Have a nice summer! Lucia

11:59 AM, August 02, 2009  
Anonymous Anonymous said...



12:35 AM, August 05, 2009  
Anonymous june2 said...

Beautiful, beautiful writing...thank you for the little journey.

3:38 AM, August 06, 2009  
Blogger Stash said...

That picture is literally worth a thousand posts.

Thank you Lucy.

7:10 PM, August 06, 2009  
Anonymous Karen Lueck said...

I love this entry. My husband's German immigrant family made salt many years ago in the Syracuse area, just as you described, evaporating salty water. The family also still has a camp up in the Thousand Islands region (Redwood). Thanks for your wonderful writing and photos.

11:53 PM, August 16, 2009  
Blogger Madame Fromage said...

Mmmm, lovely writing, lovely photos. As a lover of salt potatoes, which I always eat in upstate NY when I visit in summer, I couldn't help but get very excited. Someone needs to do a salt potato blog. Or make bumper stickers: "Have you had salt potatoes?"

12:20 AM, August 19, 2009  
Blogger Table Talk said...

I too spent my growing up years outside of Syracuse...Salt potatoes, Hoffman's coney's, and Grandma Brown's baked beans were always on the menu at someone's barbecue.
Each year we head back to NY to spend the month of July on a small lake outside of Saratoga Springs. Now sharing the memories with my children---though the salt potatoes are just new potatoes cooked in salt, its the memory of that white bag they come in and the salty film that inevitably mists onto the stove top and takes you back to summer as a kid.
Glad I stumbled upon your blog tonight.

3:58 AM, August 20, 2009  
Blogger racheld said...


I've mentioned my admiration and enjoyment of your blog in today's post in LAWN TEA.

I hope all is well with you and all your family,


3:42 PM, August 25, 2009  
Blogger Unknown said...

This comment has been removed by the author.

5:21 PM, August 28, 2009  
Blogger Unknown said...

We ate the same brand back in Syracuse - the amount of salt that came with the bag shocked me even as a kid, but the taste was something to remember, literally.


5:22 PM, August 28, 2009  
Blogger Laura said...

Oh how wonderful! I was just thinking about childhood memories of my own and they do seem to be similar to yours...warm stones, scratched up legs, running around outside. My parents always said that all my sister and I needed to amuse ourselves was a body of water...and the Alps has some of the most beautiful ones!
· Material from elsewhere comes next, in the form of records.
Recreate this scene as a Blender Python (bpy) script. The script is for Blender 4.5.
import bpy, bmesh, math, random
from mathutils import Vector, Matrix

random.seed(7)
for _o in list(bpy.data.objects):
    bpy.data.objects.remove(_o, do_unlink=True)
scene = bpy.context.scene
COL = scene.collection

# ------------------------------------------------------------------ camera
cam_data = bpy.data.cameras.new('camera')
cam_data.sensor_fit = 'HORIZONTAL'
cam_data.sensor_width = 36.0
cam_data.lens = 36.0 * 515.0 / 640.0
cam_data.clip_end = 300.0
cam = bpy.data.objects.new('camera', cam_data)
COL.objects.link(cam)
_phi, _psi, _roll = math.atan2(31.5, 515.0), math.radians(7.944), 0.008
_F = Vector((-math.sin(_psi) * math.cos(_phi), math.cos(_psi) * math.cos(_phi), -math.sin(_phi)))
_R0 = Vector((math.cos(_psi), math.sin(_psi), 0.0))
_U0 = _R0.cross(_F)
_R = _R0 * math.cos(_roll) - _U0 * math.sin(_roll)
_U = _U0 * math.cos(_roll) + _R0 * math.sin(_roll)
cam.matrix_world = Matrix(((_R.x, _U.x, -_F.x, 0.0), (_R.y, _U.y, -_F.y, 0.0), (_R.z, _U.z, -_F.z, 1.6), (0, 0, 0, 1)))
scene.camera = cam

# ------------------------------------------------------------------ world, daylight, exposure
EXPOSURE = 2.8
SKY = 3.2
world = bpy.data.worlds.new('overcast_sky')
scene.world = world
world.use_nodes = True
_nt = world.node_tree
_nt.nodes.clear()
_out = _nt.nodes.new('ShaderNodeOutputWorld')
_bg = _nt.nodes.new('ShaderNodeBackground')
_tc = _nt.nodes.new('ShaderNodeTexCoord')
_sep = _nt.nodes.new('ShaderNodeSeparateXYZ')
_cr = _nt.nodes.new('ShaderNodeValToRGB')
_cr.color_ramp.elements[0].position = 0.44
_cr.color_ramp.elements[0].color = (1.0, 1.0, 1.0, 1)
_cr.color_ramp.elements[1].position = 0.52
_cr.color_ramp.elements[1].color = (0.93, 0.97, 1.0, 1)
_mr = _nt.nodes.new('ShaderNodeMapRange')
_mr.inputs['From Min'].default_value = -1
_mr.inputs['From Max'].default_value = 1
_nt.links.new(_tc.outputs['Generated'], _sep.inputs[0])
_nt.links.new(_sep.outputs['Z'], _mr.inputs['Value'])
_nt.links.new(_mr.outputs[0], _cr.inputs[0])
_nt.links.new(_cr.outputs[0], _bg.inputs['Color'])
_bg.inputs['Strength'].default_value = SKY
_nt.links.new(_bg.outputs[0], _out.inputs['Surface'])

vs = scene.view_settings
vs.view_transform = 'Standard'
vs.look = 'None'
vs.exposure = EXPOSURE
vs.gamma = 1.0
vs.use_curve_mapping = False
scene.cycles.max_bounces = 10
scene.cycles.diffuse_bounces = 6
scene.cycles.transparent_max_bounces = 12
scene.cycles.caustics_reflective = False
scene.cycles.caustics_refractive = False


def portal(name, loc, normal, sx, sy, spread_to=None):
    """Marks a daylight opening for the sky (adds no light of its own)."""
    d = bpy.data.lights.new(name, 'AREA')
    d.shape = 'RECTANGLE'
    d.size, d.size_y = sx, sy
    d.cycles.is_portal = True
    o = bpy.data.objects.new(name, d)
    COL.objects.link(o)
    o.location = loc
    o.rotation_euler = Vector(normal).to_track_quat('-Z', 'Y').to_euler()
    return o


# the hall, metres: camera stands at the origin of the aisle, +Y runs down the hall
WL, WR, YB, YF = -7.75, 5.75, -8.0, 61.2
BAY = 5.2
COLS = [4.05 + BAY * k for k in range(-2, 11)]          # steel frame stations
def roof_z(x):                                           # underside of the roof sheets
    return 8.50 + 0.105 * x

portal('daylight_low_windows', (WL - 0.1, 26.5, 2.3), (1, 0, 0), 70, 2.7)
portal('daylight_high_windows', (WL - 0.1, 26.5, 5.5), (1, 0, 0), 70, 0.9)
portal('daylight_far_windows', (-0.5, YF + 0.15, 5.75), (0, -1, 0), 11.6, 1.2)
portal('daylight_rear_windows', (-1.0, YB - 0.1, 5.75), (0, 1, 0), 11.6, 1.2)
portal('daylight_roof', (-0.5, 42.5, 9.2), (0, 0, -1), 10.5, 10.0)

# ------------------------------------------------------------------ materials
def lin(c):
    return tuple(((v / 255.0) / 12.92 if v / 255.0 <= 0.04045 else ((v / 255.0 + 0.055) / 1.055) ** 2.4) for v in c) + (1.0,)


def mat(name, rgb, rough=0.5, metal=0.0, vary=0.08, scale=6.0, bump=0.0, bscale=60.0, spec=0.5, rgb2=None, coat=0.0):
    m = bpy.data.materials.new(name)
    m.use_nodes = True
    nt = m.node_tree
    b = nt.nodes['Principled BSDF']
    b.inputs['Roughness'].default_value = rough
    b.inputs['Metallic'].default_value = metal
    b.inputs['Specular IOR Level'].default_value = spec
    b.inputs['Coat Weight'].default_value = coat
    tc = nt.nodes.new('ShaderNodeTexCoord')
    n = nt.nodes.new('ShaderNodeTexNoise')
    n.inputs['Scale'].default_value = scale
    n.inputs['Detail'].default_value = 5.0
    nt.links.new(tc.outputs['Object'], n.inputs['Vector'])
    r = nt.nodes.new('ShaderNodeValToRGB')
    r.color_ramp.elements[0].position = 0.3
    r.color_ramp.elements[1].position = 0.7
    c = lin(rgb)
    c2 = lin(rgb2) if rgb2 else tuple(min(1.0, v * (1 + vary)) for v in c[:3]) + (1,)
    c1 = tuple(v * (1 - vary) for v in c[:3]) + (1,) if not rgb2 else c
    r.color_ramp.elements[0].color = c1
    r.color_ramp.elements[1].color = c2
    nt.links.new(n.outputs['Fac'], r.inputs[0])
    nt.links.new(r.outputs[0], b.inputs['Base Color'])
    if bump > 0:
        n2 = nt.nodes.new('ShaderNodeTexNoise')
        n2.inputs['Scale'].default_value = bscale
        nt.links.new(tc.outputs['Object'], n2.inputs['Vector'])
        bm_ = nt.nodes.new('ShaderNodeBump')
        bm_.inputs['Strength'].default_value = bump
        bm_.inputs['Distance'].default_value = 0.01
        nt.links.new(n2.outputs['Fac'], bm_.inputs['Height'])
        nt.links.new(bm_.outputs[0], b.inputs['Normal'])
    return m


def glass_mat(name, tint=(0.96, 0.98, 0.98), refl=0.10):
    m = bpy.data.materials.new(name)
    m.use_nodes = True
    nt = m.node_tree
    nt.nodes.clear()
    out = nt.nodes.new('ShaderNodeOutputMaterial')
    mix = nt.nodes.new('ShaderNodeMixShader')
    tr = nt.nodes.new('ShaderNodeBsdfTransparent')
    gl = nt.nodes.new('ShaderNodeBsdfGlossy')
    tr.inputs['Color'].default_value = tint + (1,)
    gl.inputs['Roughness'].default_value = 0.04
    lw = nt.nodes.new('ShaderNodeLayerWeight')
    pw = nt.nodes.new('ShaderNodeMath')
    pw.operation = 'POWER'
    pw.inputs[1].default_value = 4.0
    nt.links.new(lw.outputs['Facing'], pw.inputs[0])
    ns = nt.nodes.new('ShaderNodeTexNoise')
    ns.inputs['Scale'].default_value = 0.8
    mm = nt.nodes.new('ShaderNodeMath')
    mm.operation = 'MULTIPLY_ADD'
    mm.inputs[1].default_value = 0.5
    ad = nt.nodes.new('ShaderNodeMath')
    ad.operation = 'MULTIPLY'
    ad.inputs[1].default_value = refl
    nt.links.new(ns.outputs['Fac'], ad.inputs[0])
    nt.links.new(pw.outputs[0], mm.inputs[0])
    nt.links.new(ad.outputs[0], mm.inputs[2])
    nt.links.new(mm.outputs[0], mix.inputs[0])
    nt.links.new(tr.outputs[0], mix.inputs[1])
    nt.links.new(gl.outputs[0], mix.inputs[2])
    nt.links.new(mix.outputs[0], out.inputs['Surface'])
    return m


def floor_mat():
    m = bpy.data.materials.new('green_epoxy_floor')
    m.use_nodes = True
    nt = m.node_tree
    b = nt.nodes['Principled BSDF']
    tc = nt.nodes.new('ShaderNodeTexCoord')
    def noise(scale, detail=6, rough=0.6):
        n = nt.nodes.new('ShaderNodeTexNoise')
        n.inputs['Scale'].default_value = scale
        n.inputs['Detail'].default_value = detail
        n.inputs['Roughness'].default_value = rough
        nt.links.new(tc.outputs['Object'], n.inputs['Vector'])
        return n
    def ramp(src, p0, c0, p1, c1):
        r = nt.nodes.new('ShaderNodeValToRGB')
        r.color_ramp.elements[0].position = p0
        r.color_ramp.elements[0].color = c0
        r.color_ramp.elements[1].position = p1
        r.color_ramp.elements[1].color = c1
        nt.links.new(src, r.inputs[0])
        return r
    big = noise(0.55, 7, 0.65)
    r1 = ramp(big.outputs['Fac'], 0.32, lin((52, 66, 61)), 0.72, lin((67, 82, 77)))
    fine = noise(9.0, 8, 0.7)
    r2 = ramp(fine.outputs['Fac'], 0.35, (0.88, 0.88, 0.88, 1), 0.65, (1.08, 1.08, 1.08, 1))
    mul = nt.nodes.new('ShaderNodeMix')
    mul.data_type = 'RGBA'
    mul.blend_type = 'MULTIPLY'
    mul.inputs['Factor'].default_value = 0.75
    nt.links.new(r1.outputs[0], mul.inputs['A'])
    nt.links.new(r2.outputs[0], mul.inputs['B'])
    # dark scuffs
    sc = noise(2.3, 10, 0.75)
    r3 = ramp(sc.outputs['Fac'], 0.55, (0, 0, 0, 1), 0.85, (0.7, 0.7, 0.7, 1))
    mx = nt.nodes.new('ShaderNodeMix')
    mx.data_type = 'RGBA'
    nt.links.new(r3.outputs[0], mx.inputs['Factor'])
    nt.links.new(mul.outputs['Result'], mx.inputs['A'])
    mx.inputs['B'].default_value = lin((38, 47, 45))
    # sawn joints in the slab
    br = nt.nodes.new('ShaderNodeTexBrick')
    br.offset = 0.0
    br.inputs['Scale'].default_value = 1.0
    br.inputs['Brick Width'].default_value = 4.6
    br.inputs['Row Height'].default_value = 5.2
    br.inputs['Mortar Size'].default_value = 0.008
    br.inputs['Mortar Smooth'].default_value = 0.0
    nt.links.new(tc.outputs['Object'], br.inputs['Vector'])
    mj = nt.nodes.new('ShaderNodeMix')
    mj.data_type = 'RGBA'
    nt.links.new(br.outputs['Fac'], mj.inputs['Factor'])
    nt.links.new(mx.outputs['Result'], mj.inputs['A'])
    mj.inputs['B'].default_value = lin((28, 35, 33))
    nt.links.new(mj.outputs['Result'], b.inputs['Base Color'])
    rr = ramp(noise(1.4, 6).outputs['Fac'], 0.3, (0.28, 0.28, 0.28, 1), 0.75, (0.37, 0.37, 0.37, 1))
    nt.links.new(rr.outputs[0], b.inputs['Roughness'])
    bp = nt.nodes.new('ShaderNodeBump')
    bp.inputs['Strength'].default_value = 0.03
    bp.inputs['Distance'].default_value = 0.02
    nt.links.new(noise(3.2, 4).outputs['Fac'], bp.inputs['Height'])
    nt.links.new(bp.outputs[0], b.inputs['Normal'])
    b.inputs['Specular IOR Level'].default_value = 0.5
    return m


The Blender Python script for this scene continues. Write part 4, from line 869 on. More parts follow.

5:49 PM, August 28, 2009  
Blogger Madeleine Vedel said...

As a fellow ex-pat living in France, contemplating who my children will be when they grow up -- French with a touch of American? American with a touch of French?--I deeply appreciated this post. I too have a home in Michigan that dates to my mother's mother's parents coming by boat and horse-drawn carriage to a cabin on the lake. It is the one place in the US that draws me more than any other. And yes, it is the memories, the sense of a time when I was whole, calm, truly me, free to spend my day climbing trees, reading novels, picking berries, hiking through the orchards... I share this with my boys as I'm able, and return there yearly to be nourished and reminded of my American roots. 15 years in France is goodly chunk of my life... enough to make me waver as I struggle yet to truly choose a world. My summer posts are riddled with these thoughts, should you wish to take a look, An American in Avignon. Take care, Madeleine

8:10 AM, August 29, 2009  
Blogger Helene said...

After reading your post I feel like the world has been put right again :)
Thank you!

9:08 PM, August 29, 2009  
Blogger Erin said...

That was a great heartfelt post. Thanks for sharing. The salt potatoes sound neat and different.

3:52 AM, September 01, 2009  
Blogger Jess McDonough said...

I hope my children feel the same way about our place in Henderson Harbor, just a quick boat ride away from Chamount.
Thank you for sharing your past with me.